DATA LINES:
## begin

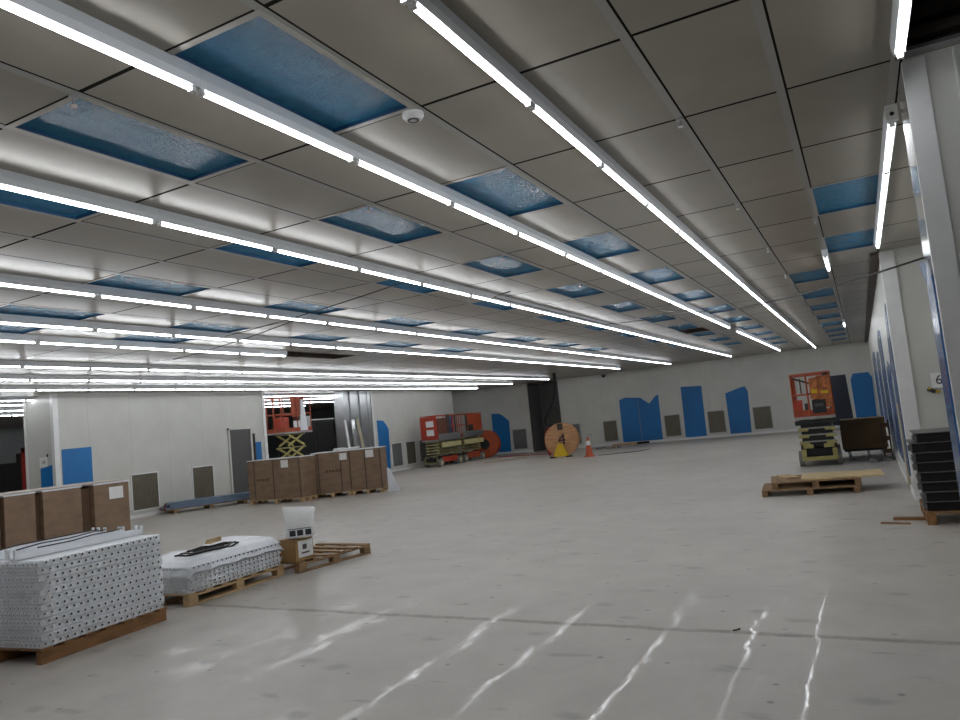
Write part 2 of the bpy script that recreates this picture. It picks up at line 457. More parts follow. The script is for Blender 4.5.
# corner posts
b = MB(); b.bb((.428, 4.68, 0), (.54, 4.72, 3.33)); struct('trim_5', b, 'white_trim')
b = MB(); b.bb((.428, 4.72, 0), (.446, 5.12, 3.33)); struct('trim_6', b, 'bright_steel')
b = MB(); b.bb((.435, 11.27, 0), (.61, 11.30, 3.33)).bb((.435, 11.30, 0), (.452, 11.45, 3.33)); struct('trim_7', b, 'white_trim')
b = MB(); b.bb((-17.50, 11.09, 0), (-17.385, 11.125, 3.34)).bb((-17.4, 11.1, 0), (-17.385, 11.22, 3.34)); struct('trim_8', b, 'white_trim')
b = MB(); b.bb((-18.57, 11.09, 0), (-18.50, 11.125, 3.34)); struct('trim_9', b, 'white_trim')
b = MB(); b.bb((.33, 11.3, 3.30), (.45, 33.2, 3.348)); struct('trim_10', b, 'brown_beam')
b = MB(); b.bb((-17.4, 18.1, 0), (-17.37, 18.22, 3.34)); struct('trim_11', b, 'white_trim')
b = MB(); b.bb((-17.4, 24.13, 0), (-17.375, 24.22, 3.34)); struct('trim_12', b, 'white_trim')
# baseboards
b = MB(); b.bb((-12.9, 33.17, 0), (.42, 33.2, .10)).bb((-19.3, 33.17, 0), (-14.5, 33.2, .10)); struct('baseboard_back', b, 'white_trim')
b = MB(); b.bb((-17.4, 11.25, 0), (-17.375, 18.1, .09)).bb((-17.4, 24.22, 0), (-17.375, 30.75, .09)); struct('baseboard_left', b, 'white_trim')
b = MB(); b.bb((.43, 11.45, 0), (.45, 33.17, .09)); struct('baseboard_right', b, 'white_trim')

# door in the left wall
b = MB(); b.bb((-17.4, 16.62, .0), (-17.37, 17.48, 2.16)); d1 = struct('door_1', b, 'door_grey')
b = MB(); b.bb((-17.4, 16.56, 0), (-17.35, 16.62, 2.22)).bb((-17.4, 17.48, 0), (-17.35, 17.54, 2.22)).bb((-17.4, 16.56, 2.16), (-17.35, 17.54, 2.22))
b.build('door_frame', 'wall_panel_y', d1)
MB().bb((-17.37, 17.36, .98), (-17.32, 17.42, 1.10)).build('door_handle', 'grey_steel', d1)
b = MB(); b.bb((-17.35, 17.56, 0), (-17.30, 17.61, 2.0)); tag(b.build('support_post', 'brown_beam'), 'thin dark upright post standing beside the dark door in the left wall', 'post')
# red framed doorway far behind the left wall
b = MB(); b.bb((-23.75, 13.9, 0), (-23.4, 13.95, 2.1)); d2 = struct('door_2', b, 'dark_void')
MB().bb((-23.4, 13.85, 0), (-23.15, 13.95, 2.25)).bb((-23.4, 13.85, 2.1), (-22.8, 13.95, 2.25)).build('door_frame', 'red_lamp', d2)
MB().bb((-23.15, 13.86, 0), (-21.8, 13.95, 2.1)).build('side_panel', 'wall_panel_x', d2)
for z in (1.95, 1.3, .9): MB().bb((-23.12, 13.84, z), (-22.85, 13.86, z + .14)).build('sticker', 'paper', d2)
b = MB(); b.bb((XL, 12.6, 0), (XL + .1, 26, 1.9)); tag(b.build('darkening_panel', 'dark_void'), 'long black panel added to darken the low zone of the far wall beyond the opening', 'dark panel')  # added black panel, makes the lower zone of the far wall dark

# ------------------------------------------------------------------ light fixtures
def make_fixture():
    L = 1.16
    t = thing('tube_light', 'white tube light with pale aluminium housing on the ceiling', 'light', (0, 0, 0))
    h = MB(); h.prism([(-.036, .004), (.036, .004), (.036, -.05), (.025, -.088), (-.025, -.088), (-.036, -.05)], -DY / 2 + .001, DY / 2 - .001, 1)
    h.build('housing', 'fixture_aluminium', t)
    g = MB(); g.cyl((0, -L / 2 + .012, -.0975), (0, L / 2 - .012, -.0975), .0125, 10, cap=False); g.build('tube', 'tube_glow', t)
    for s in (-1, 1):
        e = MB(); e.box((0, s * (L / 2 + .002), -.096), (.03, .026, .034)); e.build('end_cap', 'white_plastic', t)
    return t
fx = make_fixture(); fkids = children(fx); ffree = True
ORD = ['nearest', 'second', 'third', 'fourth', 'fifth', 'sixth', 'seventh', 'eighth', 'ninth', 'tenth', 'eleventh', 'twelfth']
ROW = {  # column line -> (first k, last k, words)
    3: (-6, 23, 'second ceiling row from the right wall'), 5: (-6, 22, 'third ceiling row from the right wall'),
    8: (-6, 22, 'fourth ceiling row from the right wall'), 12: (-5, 22, 'fifth ceiling row from the right wall'),
    15: (-3, 21, 'sixth ceiling row from the right wall'), 17: (-1, 6, 'short seventh ceiling row'),
    21: (0, 22, 'eighth ceiling row from the right wall'), 24: (1, 22, 'ninth ceiling row from the right wall'),
    27: (2, 22, 'row just in front of the left wall'),
    31: (4, 19, 'first row in the hall beyond the left wall'), 33: (4, 19, 'second row in the hall beyond the left wall'),
    36: (5, 19, 'third row in the hall beyond the left wall'), 39: (6, 19, 'fourth row in the hall beyond the left wall')}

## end

YOUR INSTRUCTIONS:
Repeat the material exactly as it reads, without any of its pictures.

COMPLETED TASK:
Write part 2 of the bpy script that recreates this picture. It picks up at line 457. More parts follow. The script is for Blender 4.5.
# corner posts
b = MB(); b.bb((.428, 4.68, 0), (.54, 4.72, 3.33)); struct('trim_5', b, 'white_trim')
b = MB(); b.bb((.428, 4.72, 0), (.446, 5.12, 3.33)); struct('trim_6', b, 'bright_steel')
b = MB(); b.bb((.435, 11.27, 0), (.61, 11.30, 3.33)).bb((.435, 11.30, 0), (.452, 11.45, 3.33)); struct('trim_7', b, 'white_trim')
b = MB(); b.bb((-17.50, 11.09, 0), (-17.385, 11.125, 3.34)).bb((-17.4, 11.1, 0), (-17.385, 11.22, 3.34)); struct('trim_8', b, 'white_trim')
b = MB(); b.bb((-18.57, 11.09, 0), (-18.50, 11.125, 3.34)); struct('trim_9', b, 'white_trim')
b = MB(); b.bb((.33, 11.3, 3.30), (.45, 33.2, 3.348)); struct('trim_10', b, 'brown_beam')
b = MB(); b.bb((-17.4, 18.1, 0), (-17.37, 18.22, 3.34)); struct('trim_11', b, 'white_trim')
b = MB(); b.bb((-17.4, 24.13, 0), (-17.375, 24.22, 3.34)); struct('trim_12', b, 'white_trim')
# baseboards
b = MB(); b.bb((-12.9, 33.17, 0), (.42, 33.2, .10)).bb((-19.3, 33.17, 0), (-14.5, 33.2, .10)); struct('baseboard_back', b, 'white_trim')
b = MB(); b.bb((-17.4, 11.25, 0), (-17.375, 18.1, .09)).bb((-17.4, 24.22, 0), (-17.375, 30.75, .09)); struct('baseboard_left', b, 'white_trim')
b = MB(); b.bb((.43, 11.45, 0), (.45, 33.17, .09)); struct('baseboard_right', b, 'white_trim')

# door in the left wall
b = MB(); b.bb((-17.4, 16.62, .0), (-17.37, 17.48, 2.16)); d1 = struct('door_1', b, 'door_grey')
b = MB(); b.bb((-17.4, 16.56, 0), (-17.35, 16.62, 2.22)).bb((-17.4, 17.48, 0), (-17.35, 17.54, 2.22)).bb((-17.4, 16.56, 2.16), (-17.35, 17.54, 2.22))
b.build('door_frame', 'wall_panel_y', d1)
MB().bb((-17.37, 17.36, .98), (-17.32, 17.42, 1.10)).build('door_handle', 'grey_steel', d1)
b = MB(); b.bb((-17.35, 17.56, 0), (-17.30, 17.61, 2.0)); tag(b.build('support_post', 'brown_beam'), 'thin dark upright post standing beside the dark door in the left wall', 'post')
# red framed doorway far behind the left wall
b = MB(); b.bb((-23.75, 13.9, 0), (-23.4, 13.95, 2.1)); d2 = struct('door_2', b, 'dark_void')
MB().bb((-23.4, 13.85, 0), (-23.15, 13.95, 2.25)).bb((-23.4, 13.85, 2.1), (-22.8, 13.95, 2.25)).build('door_frame', 'red_lamp', d2)
MB().bb((-23.15, 13.86, 0), (-21.8, 13.95, 2.1)).build('side_panel', 'wall_panel_x', d2)
for z in (1.95, 1.3, .9): MB().bb((-23.12, 13.84, z), (-22.85, 13.86, z + .14)).build('sticker', 'paper', d2)
b = MB(); b.bb((XL, 12.6, 0), (XL + .1, 26, 1.9)); tag(b.build('darkening_panel', 'dark_void'), 'long black panel added to darken the low zone of the far wall beyond the opening', 'dark panel')  # added black panel, makes the lower zone of the far wall dark

# ------------------------------------------------------------------ light fixtures
def make_fixture():
    L = 1.16
    t = thing('tube_light', 'white tube light with pale aluminium housing on the ceiling', 'light', (0, 0, 0))
    h = MB(); h.prism([(-.036, .004), (.036, .004), (.036, -.05), (.025, -.088), (-.025, -.088), (-.036, -.05)], -DY / 2 + .001, DY / 2 - .001, 1)
    h.build('housing', 'fixture_aluminium', t)
    g = MB(); g.cyl((0, -L / 2 + .012, -.0975), (0, L / 2 - .012, -.0975), .0125, 10, cap=False); g.build('tube', 'tube_glow', t)
    for s in (-1, 1):
        e = MB(); e.box((0, s * (L / 2 + .002), -.096), (.03, .026, .034)); e.build('end_cap', 'white_plastic', t)
    return t
fx = make_fixture(); fkids = children(fx); ffree = True
ORD = ['nearest', 'second', 'third', 'fourth', 'fifth', 'sixth', 'seventh', 'eighth', 'ninth', 'tenth', 'eleventh', 'twelfth']
ROW = {  # column line -> (first k, last k, words)
    3: (-6, 23, 'second ceiling row from the right wall'), 5: (-6, 22, 'third ceiling row from the right wall'),
    8: (-6, 22, 'fourth ceiling row from the right wall'), 12: (-5, 22, 'fifth ceiling row from the right wall'),
    15: (-3, 21, 'sixth ceiling row from the right wall'), 17: (-1, 6, 'short seventh ceiling row'),
    21: (0, 22, 'eighth ceiling row from the right wall'), 24: (1, 22, 'ninth ceiling row from the right wall'),
    27: (2, 22, 'row just in front of the left wall'),
    31: (4, 19, 'first row in the hall beyond the left wall'), 33: (4, 19, 'second row in the hall beyond the left wall'),
    36: (5, 19, 'third row in the hall beyond the left wall'), 39: (6, 19, 'fourth row in the hall beyond the left wall')}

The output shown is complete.